To simulate the interactions between the polymer matrix and MOs, three theoretical models were considered. Calculations were carried out using DFT at B3LYP level with LANL2DZ basis set.
 The first model simulates and studies NP interactions with MOs such as ZnO and CuO, such as Cel, Cs and NaAlg, to improve NP electronic properties and thermal properties. The first model results indicates that:
• CuO interacted with Cel and Cs was the most efficient MO, while NaAlg reported non-significant changes.
• Therefore, new nanocomposites with high electronic properties and thermal stability were developed by enhancing Cel or Cs with MO to be used in electronic devices and sensing applications, such as humidity sensors.
 GO is therefore a promising electronic material that provides more enhancements to the NP/MO, simulating and studying GO interactions with NP/MO nanocomposite to enhance electronic properties and thermal stability in the second model that:
• Electronic properties showed an increase in GO/Cel/OCu and GO/Cs/OZn improvements.
• Calculations of thermal properties ensured that GO improved physical NP/MO, thermal stability and reactivity.

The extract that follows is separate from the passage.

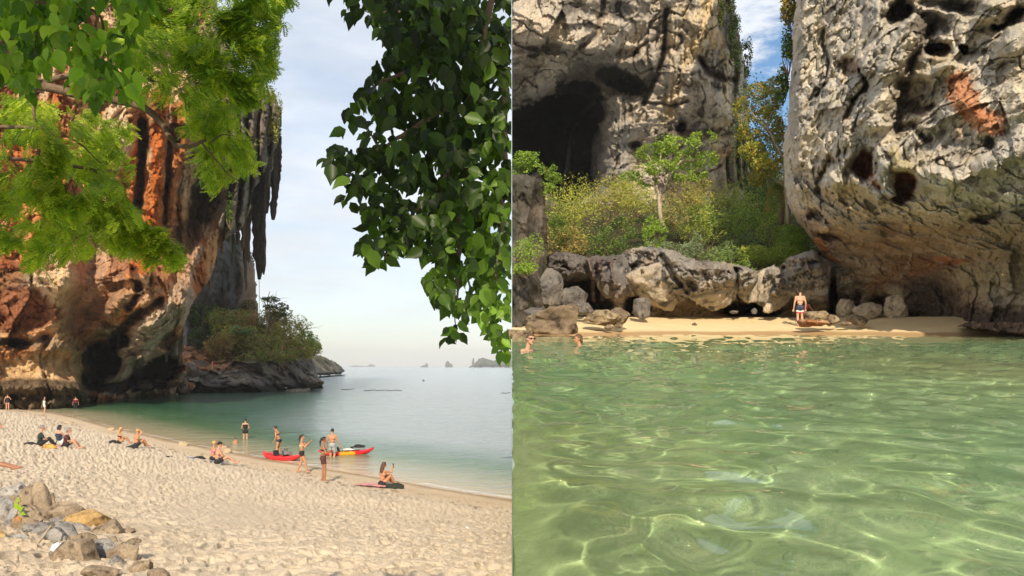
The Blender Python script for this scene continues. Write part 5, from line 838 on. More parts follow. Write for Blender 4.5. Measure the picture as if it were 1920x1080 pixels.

• Resulting in the current GO/NP/MO structure of materials having significant properties, especially GO/Cel/MO and GO/Cs/MO, while GO/NaAlg/MO did not make significant changes.
• It can be concluded from all the data that, because of the combination of high carrier mobility, active sites and reactivity, the investigated combination of NP/MO/GO offers excellent optoelectronic applications.
 Significantly, it could be found from the assignments of the third model of Cs/ZnO/GO interactions that:
• The studied hybridization of Cs/ZnO/GO in an adsorbing mechanism via the O of the carboxyl group COOH of GO which greatly improves electronic properties and thermal stability.
• Hybridization of Cs/ZnO/GO offers appropriate applications as a corrosion inhibitor due to a combination of high carrier mobility, low surrounding field responsiveness and thermal stability.
For experimental work, Synthesized ZnO with the precipitation method and GO with the Hummers method were studied using various techniques to validate the nanoscale preparation of ZnO and GO.
After that, preparation of Cs and Cs/ZnO composite films were prepared using casting method with different concentrations of ZnO as 10, 20, 30, 40 and 50% and Cs/ZnO/GO hybrid composite with two different methods as casting and one pot method were verified using:
 FTIR and NMR spectroscopy which confirmed that the interaction occurs through NH2 function group of Cs with ZnO and the O of the carboxyl group COOH of GO as recommended in theoretical model.
 Also, SEM Cs/ZnO and Cs/ZnO/GO prepared by one pot hybrid method, there is small white rode shape and other agglomerate on Cs surface which regarded that there are many interactions between Cs, ZnO and GO edges.
Optical properties were studied using UV-Vis. spectroscopy and calculations which revealed that:
 The optical properties increased with increasing the filler ZnO concentration, values of direct and indirect band gap energy are decreased compared to pure Cs and it has a lower value for Cs doped with ZnO and GO and Cs/ ZnO /GO prepared one pot hybrid method is the lowest value of indirect and direct optical band gap.
 Cs doped with both ZnO and GO give higher value of Eu compared to other sample that is mean that it has higher degree disorder and has high conductivity which confirm theoretical model.
Furthermore, for thermal behaviour study all prepared samples of Cs, Cs/ZnO with differing degrees of doping and Cs/ZnO/GO composites with two separate ways were subjected to TGA analysis that the result indicated that:
 Cs/ZnO nanocomposite and Cs/ZnO/GO hybrid composite decomposition temperature were more enhanced in comparison with Cs.
 Cs/ZnO nanocomposite and Cs/ZnO/GO hybrid composite had higher residual mass percentages relative to Cs due to the rise in temperature.
 In addition, certain improvements in the degradation behavior of composites are found relative to the Cs which could be seen to decrease the degradation of Cs with increasing the filler and the highest percentage was one pot nanocomposite for Cs/ZnO/GO.
 Cs/ZnO/ GO one pot nanocomposite exhibits significant enhancement in thermal stability compared to Cs which confirm theoretical model.
Finally, Cs/ZnO/ GO prepared by one pot hybrid composite method that is best method for preparing Cs/ZnO/GO hybrid composite. The shape and size of the nanomaterials has a great influence on the electrical and optical properties. The preparation of Cs / ZnO / GO by one pot hybrid composite method produces a compound with optical, electrical, and thermal stability properties that can be used as optoelectronic and corrosion inhibition material which can be used for space applications.